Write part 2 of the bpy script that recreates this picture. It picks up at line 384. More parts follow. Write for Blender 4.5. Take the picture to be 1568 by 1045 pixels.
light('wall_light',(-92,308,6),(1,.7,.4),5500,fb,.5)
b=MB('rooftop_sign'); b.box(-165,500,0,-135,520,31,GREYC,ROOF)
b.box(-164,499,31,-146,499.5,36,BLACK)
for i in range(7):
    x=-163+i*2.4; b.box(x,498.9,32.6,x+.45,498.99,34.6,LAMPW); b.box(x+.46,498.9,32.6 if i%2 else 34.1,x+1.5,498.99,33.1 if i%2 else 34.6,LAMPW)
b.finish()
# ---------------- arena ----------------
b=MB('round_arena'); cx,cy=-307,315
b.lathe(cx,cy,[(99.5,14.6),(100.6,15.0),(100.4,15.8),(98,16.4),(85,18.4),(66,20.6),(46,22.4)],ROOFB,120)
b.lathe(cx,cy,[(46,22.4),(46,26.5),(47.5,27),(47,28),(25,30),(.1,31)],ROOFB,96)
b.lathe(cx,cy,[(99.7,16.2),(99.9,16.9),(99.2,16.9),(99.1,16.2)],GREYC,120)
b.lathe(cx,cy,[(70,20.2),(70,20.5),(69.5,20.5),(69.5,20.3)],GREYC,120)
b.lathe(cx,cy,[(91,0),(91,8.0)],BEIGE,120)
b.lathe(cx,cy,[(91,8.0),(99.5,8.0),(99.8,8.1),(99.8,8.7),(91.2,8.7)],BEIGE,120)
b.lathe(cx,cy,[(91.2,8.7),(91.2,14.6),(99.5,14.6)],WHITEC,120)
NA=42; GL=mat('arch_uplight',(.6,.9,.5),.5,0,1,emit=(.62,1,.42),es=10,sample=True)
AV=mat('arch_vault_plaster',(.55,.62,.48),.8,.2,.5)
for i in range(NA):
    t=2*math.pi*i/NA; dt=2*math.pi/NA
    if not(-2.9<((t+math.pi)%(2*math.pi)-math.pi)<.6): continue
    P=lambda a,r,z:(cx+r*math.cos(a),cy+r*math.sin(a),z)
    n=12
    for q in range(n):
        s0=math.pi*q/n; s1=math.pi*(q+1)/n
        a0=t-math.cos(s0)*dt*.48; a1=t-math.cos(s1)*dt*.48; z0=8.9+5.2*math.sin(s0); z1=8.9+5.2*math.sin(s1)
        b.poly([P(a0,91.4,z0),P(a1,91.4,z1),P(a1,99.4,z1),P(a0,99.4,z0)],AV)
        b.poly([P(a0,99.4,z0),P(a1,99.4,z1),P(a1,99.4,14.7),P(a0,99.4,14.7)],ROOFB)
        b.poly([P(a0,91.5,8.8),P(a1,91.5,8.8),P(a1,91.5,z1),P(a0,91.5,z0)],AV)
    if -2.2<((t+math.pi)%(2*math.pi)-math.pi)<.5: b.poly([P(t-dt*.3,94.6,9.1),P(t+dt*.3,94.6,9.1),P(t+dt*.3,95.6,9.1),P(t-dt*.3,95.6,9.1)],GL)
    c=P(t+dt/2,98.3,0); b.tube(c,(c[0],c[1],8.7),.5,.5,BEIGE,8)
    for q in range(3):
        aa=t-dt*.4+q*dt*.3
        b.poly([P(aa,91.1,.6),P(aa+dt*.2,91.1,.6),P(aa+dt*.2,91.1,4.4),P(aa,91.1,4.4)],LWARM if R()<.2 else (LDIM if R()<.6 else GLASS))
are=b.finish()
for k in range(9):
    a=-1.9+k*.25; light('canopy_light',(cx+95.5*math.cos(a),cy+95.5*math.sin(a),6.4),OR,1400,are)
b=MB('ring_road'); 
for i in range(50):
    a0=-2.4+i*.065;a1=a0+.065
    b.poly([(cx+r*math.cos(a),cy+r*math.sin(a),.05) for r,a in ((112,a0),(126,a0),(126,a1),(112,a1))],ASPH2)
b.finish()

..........

REQUIRED WORK: Reproduce the listing above verbatim, from first line to last.

WRITTEN RESPONSE:
Write part 2 of the bpy script that recreates this picture. It picks up at line 384. More parts follow. Write for Blender 4.5. Take the picture to be 1568 by 1045 pixels.
light('wall_light',(-92,308,6),(1,.7,.4),5500,fb,.5)
b=MB('rooftop_sign'); b.box(-165,500,0,-135,520,31,GREYC,ROOF)
b.box(-164,499,31,-146,499.5,36,BLACK)
for i in range(7):
    x=-163+i*2.4; b.box(x,498.9,32.6,x+.45,498.99,34.6,LAMPW); b.box(x+.46,498.9,32.6 if i%2 else 34.1,x+1.5,498.99,33.1 if i%2 else 34.6,LAMPW)
b.finish()
# ---------------- arena ----------------
b=MB('round_arena'); cx,cy=-307,315
b.lathe(cx,cy,[(99.5,14.6),(100.6,15.0),(100.4,15.8),(98,16.4),(85,18.4),(66,20.6),(46,22.4)],ROOFB,120)
b.lathe(cx,cy,[(46,22.4),(46,26.5),(47.5,27),(47,28),(25,30),(.1,31)],ROOFB,96)
b.lathe(cx,cy,[(99.7,16.2),(99.9,16.9),(99.2,16.9),(99.1,16.2)],GREYC,120)
b.lathe(cx,cy,[(70,20.2),(70,20.5),(69.5,20.5),(69.5,20.3)],GREYC,120)
b.lathe(cx,cy,[(91,0),(91,8.0)],BEIGE,120)
b.lathe(cx,cy,[(91,8.0),(99.5,8.0),(99.8,8.1),(99.8,8.7),(91.2,8.7)],BEIGE,120)
b.lathe(cx,cy,[(91.2,8.7),(91.2,14.6),(99.5,14.6)],WHITEC,120)
NA=42; GL=mat('arch_uplight',(.6,.9,.5),.5,0,1,emit=(.62,1,.42),es=10,sample=True)
AV=mat('arch_vault_plaster',(.55,.62,.48),.8,.2,.5)
for i in range(NA):
    t=2*math.pi*i/NA; dt=2*math.pi/NA
    if not(-2.9<((t+math.pi)%(2*math.pi)-math.pi)<.6): continue
    P=lambda a,r,z:(cx+r*math.cos(a),cy+r*math.sin(a),z)
    n=12
    for q in range(n):
        s0=math.pi*q/n; s1=math.pi*(q+1)/n
        a0=t-math.cos(s0)*dt*.48; a1=t-math.cos(s1)*dt*.48; z0=8.9+5.2*math.sin(s0); z1=8.9+5.2*math.sin(s1)
        b.poly([P(a0,91.4,z0),P(a1,91.4,z1),P(a1,99.4,z1),P(a0,99.4,z0)],AV)
        b.poly([P(a0,99.4,z0),P(a1,99.4,z1),P(a1,99.4,14.7),P(a0,99.4,14.7)],ROOFB)
        b.poly([P(a0,91.5,8.8),P(a1,91.5,8.8),P(a1,91.5,z1),P(a0,91.5,z0)],AV)
    if -2.2<((t+math.pi)%(2*math.pi)-math.pi)<.5: b.poly([P(t-dt*.3,94.6,9.1),P(t+dt*.3,94.6,9.1),P(t+dt*.3,95.6,9.1),P(t-dt*.3,95.6,9.1)],GL)
    c=P(t+dt/2,98.3,0); b.tube(c,(c[0],c[1],8.7),.5,.5,BEIGE,8)
    for q in range(3):
        aa=t-dt*.4+q*dt*.3
        b.poly([P(aa,91.1,.6),P(aa+dt*.2,91.1,.6),P(aa+dt*.2,91.1,4.4),P(aa,91.1,4.4)],LWARM if R()<.2 else (LDIM if R()<.6 else GLASS))
are=b.finish()
for k in range(9):
    a=-1.9+k*.25; light('canopy_light',(cx+95.5*math.cos(a),cy+95.5*math.sin(a),6.4),OR,1400,are)
b=MB('ring_road'); 
for i in range(50):
    a0=-2.4+i*.065;a1=a0+.065
    b.poly([(cx+r*math.cos(a),cy+r*math.sin(a),.05) for r,a in ((112,a0),(126,a0),(126,a1),(112,a1))],ASPH2)
b.finish()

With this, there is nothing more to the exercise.